Abel Bartley’s (Pan African Studies) book In No Ways Tired: The NAACP’s Struggle to Integrate the Duval County Public School System has received the Stetson Kennedy Award from the Florida Historical Society. The award is given for a book based on investigative research that casts light on historic Florida events in a manner supportive of human rights, traditional cultures or the natural environment. Bartley received the award in May at the 2016 Florida Historical Society Annual Meeting and Symposium in Orlando.

The United States Army Soldiers Chorus performed an original composition by Anthony Bernarducci (performing arts) titled “Veni Creator Spiritus” in Gettysburg, Pa. on May 15th. It was an all-American composer program.
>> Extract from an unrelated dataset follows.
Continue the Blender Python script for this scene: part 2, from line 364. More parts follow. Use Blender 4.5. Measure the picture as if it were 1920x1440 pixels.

Lucian Ghita (English) presented the paper “Marionette Shakespeare: A Modern Perspective” at the 2016 American Comparative Literature Annual Meeting at Harvard University. He was also invited to Romania to speak on “Gothic Macbeth: The Avant-Garde Return of the Elizabethan Repressed” at the Shakespeare in the World – Shakespeare in Romania International Symposium in Bucharest. Along with Richard St. Peter (performing arts), he participated in the International Shakespeare Festival held in Craiova, Romania, where he gave a talk about the influence of the French theater-maker Antonin Artaud on Andrei Serban’s early stage productions at the La Mamma Experimental Theatre in New York.

Elizabeth Jemison (philosophy and religion) was an invited speaker at a symposium “Memories of a Massacre: Memphis in 1866” hosted by the University of Memphis on the 150th anniversary of one of the most violent events to follow the Civil War. Jemison spoke on the role of African American and white Christianity in the massacre, where a rioting white mob killed dozens of African Americans.

Hala Nassar (landscape architecture) was promoted to full professor this spring. She and Robert Hewitt (landscape architecture) have a chapter titled “The sovereign global city: Omani post-traditional landscape urbanism” in the book “Contemporary Urban Landscapes of the Middle East: Routledge Research in Landscape and Environmental Design.”

Mary G. Padua, ASLA, (landscape architecture) along with Sara Griffin (public health sciences) participated in a workshop on May 12-13 that kicked off a pilot research project for five daycare facilities in Spartanburg County. This new research initiative, in collaboration with N.C. State’s Natural Learning Initiative, is sponsored by a grant from South Carolina’s Department of Health and Environmental Control. Researchers are searching for ways to improve the quality of South Carolina’s childcare outdoor environments to support children’s physical activity and healthy eating through the design and management of outdoor learning environments.

Kate Schwennsen (architecture) spoke at the Leadership Forum on Design Education sponsored by the Design Futures Council in Philadelphia on May 18th. She spoke on “Establishing the Business Case for Women in Architecture” at the annual convention of the American Institute of Architects (AIA) in Philadelphia on May 19th. Her mentoring and teaching were recognized with two Clemson University awards this spring. She was recognized as the Outstanding Woman Distinguished Contributor by the President’s Commission on the Status of Women, and she received an Award of Distinction from Clemson’s National Scholars Program for commitment to the intellectual, professional and personal development of Clemson’s National Scholars.

Kerrie Seymour (performing arts) is appearing as Phyllida in The Explorers Club by Nell Benjamin at CentreStage in Greenville, S.C. The production runs until July 2.

Michael Silvestri (history) was interviewed for a short documentary on New Orleans’ connection to the 1916 Irish Rebellion with a focus on the visit by Eamon de Valera to the city in 1920. The feature, funded by the Emigrant Support Programme of Ireland, will be shown at the Irish Cultural Museum of New Orleans as part of the worldwide commemoration marking the centenary of the 1916 Easter Rising.

Mark Spede (performing arts) was recently elected Vice President of the College Band Directors National Association (CBDNA). The organization, which is “devoted to teaching, performance, study, and cultivation of music,” is made up of college band directors from around the country. Spede will assist the organization’s president in administering membership activities before eventually assuming the presidency himself in four years. As president, he will appoint committee chairs and members, establish task force committees, and organize and run the national conference in 2021.

Rhondda Robinson Thomas (English) was invited to present “Recovering Jane Edna Hunter Digitally” for the Teaching Recovered Women Writers: Digital Options Roundtable at the American Literature Association Conference in San Francisco on May 27th.

Kathleen Thum (art) received a quarterly support grant from the South Carolina Arts Commission. She will attend Jentel Artist Residency in Wyoming, May 15-June 13. This residency is competitive and awarded on professional and creative merit.